Exercise aim: Copy out every record precisely.

Provided entries:
++++++++++++++++++++

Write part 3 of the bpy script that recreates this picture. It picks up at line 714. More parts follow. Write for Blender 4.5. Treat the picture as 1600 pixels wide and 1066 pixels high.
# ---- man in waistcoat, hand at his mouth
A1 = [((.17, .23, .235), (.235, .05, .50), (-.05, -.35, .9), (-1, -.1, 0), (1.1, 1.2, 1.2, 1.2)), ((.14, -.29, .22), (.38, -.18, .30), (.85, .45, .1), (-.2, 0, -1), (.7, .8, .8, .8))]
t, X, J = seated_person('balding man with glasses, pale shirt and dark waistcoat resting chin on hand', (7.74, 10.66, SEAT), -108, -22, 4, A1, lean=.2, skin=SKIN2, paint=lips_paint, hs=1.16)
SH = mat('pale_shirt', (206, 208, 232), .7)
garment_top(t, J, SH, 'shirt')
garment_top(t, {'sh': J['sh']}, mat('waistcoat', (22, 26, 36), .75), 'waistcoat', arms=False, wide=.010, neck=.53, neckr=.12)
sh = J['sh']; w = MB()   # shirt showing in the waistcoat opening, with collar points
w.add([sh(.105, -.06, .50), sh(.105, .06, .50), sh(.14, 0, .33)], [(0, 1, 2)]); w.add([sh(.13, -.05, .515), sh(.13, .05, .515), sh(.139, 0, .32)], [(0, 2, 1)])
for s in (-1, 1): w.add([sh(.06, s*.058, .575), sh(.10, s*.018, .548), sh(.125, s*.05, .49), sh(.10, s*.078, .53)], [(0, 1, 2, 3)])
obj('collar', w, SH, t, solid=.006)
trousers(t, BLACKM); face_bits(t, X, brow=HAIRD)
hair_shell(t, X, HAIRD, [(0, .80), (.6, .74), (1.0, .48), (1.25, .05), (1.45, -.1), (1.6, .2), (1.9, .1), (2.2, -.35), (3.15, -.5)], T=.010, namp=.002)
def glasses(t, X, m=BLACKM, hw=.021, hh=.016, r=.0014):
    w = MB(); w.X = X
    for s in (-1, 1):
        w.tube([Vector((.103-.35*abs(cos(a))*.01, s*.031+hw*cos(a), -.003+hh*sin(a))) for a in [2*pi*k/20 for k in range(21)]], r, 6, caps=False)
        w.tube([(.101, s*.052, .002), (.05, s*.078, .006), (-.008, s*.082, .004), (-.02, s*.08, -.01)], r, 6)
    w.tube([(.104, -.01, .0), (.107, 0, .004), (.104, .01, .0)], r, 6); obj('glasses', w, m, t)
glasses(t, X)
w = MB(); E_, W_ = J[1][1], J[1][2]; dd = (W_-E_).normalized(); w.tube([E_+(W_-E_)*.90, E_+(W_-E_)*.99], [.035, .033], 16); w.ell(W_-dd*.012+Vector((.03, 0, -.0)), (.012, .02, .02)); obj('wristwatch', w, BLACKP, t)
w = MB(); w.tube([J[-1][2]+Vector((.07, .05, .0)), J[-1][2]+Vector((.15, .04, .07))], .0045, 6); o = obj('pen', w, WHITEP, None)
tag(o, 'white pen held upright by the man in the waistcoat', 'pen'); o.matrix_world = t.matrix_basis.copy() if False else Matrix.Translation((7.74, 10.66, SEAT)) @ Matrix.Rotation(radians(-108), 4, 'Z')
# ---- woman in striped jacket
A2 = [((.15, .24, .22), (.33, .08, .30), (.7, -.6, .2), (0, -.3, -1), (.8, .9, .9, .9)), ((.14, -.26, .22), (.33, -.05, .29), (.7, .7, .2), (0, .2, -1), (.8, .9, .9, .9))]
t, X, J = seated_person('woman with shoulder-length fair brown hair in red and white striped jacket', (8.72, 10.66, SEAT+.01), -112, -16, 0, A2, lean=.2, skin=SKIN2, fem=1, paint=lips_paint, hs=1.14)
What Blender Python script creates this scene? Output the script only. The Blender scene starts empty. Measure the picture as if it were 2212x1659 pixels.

++++++++++++++++++++

Expected output:
Write part 3 of the bpy script that recreates this picture. It picks up at line 714. More parts follow. Write for Blender 4.5. Treat the picture as 1600 pixels wide and 1066 pixels high.
# ---- man in waistcoat, hand at his mouth
A1 = [((.17, .23, .235), (.235, .05, .50), (-.05, -.35, .9), (-1, -.1, 0), (1.1, 1.2, 1.2, 1.2)), ((.14, -.29, .22), (.38, -.18, .30), (.85, .45, .1), (-.2, 0, -1), (.7, .8, .8, .8))]
t, X, J = seated_person('balding man with glasses, pale shirt and dark waistcoat resting chin on hand', (7.74, 10.66, SEAT), -108, -22, 4, A1, lean=.2, skin=SKIN2, paint=lips_paint, hs=1.16)
SH = mat('pale_shirt', (206, 208, 232), .7)
garment_top(t, J, SH, 'shirt')
garment_top(t, {'sh': J['sh']}, mat('waistcoat', (22, 26, 36), .75), 'waistcoat', arms=False, wide=.010, neck=.53, neckr=.12)
sh = J['sh']; w = MB()   # shirt showing in the waistcoat opening, with collar points
w.add([sh(.105, -.06, .50), sh(.105, .06, .50), sh(.14, 0, .33)], [(0, 1, 2)]); w.add([sh(.13, -.05, .515), sh(.13, .05, .515), sh(.139, 0, .32)], [(0, 2, 1)])
for s in (-1, 1): w.add([sh(.06, s*.058, .575), sh(.10, s*.018, .548), sh(.125, s*.05, .49), sh(.10, s*.078, .53)], [(0, 1, 2, 3)])
obj('collar', w, SH, t, solid=.006)
trousers(t, BLACKM); face_bits(t, X, brow=HAIRD)
hair_shell(t, X, HAIRD, [(0, .80), (.6, .74), (1.0, .48), (1.25, .05), (1.45, -.1), (1.6, .2), (1.9, .1), (2.2, -.35), (3.15, -.5)], T=.010, namp=.002)
def glasses(t, X, m=BLACKM, hw=.021, hh=.016, r=.0014):
    w = MB(); w.X = X
    for s in (-1, 1):
        w.tube([Vector((.103-.35*abs(cos(a))*.01, s*.031+hw*cos(a), -.003+hh*sin(a))) for a in [2*pi*k/20 for k in range(21)]], r, 6, caps=False)
        w.tube([(.101, s*.052, .002), (.05, s*.078, .006), (-.008, s*.082, .004), (-.02, s*.08, -.01)], r, 6)
    w.tube([(.104, -.01, .0), (.107, 0, .004), (.104, .01, .0)], r, 6); obj('glasses', w, m, t)
glasses(t, X)
w = MB(); E_, W_ = J[1][1], J[1][2]; dd = (W_-E_).normalized(); w.tube([E_+(W_-E_)*.90, E_+(W_-E_)*.99], [.035, .033], 16); w.ell(W_-dd*.012+Vector((.03, 0, -.0)), (.012, .02, .02)); obj('wristwatch', w, BLACKP, t)
w = MB(); w.tube([J[-1][2]+Vector((.07, .05, .0)), J[-1][2]+Vector((.15, .04, .07))], .0045, 6); o = obj('pen', w, WHITEP, None)
tag(o, 'white pen held upright by the man in the waistcoat', 'pen'); o.matrix_world = t.matrix_basis.copy() if False else Matrix.Translation((7.74, 10.66, SEAT)) @ Matrix.Rotation(radians(-108), 4, 'Z')
# ---- woman in striped jacket
A2 = [((.15, .24, .22), (.33, .08, .30), (.7, -.6, .2), (0, -.3, -1), (.8, .9, .9, .9)), ((.14, -.26, .22), (.33, -.05, .29), (.7, .7, .2), (0, .2, -1), (.8, .9, .9, .9))]
t, X, J = seated_person('woman with shoulder-length fair brown hair in red and white striped jacket', (8.72, 10.66, SEAT+.01), -112, -16, 0, A2, lean=.2, skin=SKIN2, fem=1, paint=lips_paint, hs=1.14)
What Blender Python script creates this scene? Output the script only. The Blender scene starts empty. Measure the picture as if it were 2212x1659 pixels.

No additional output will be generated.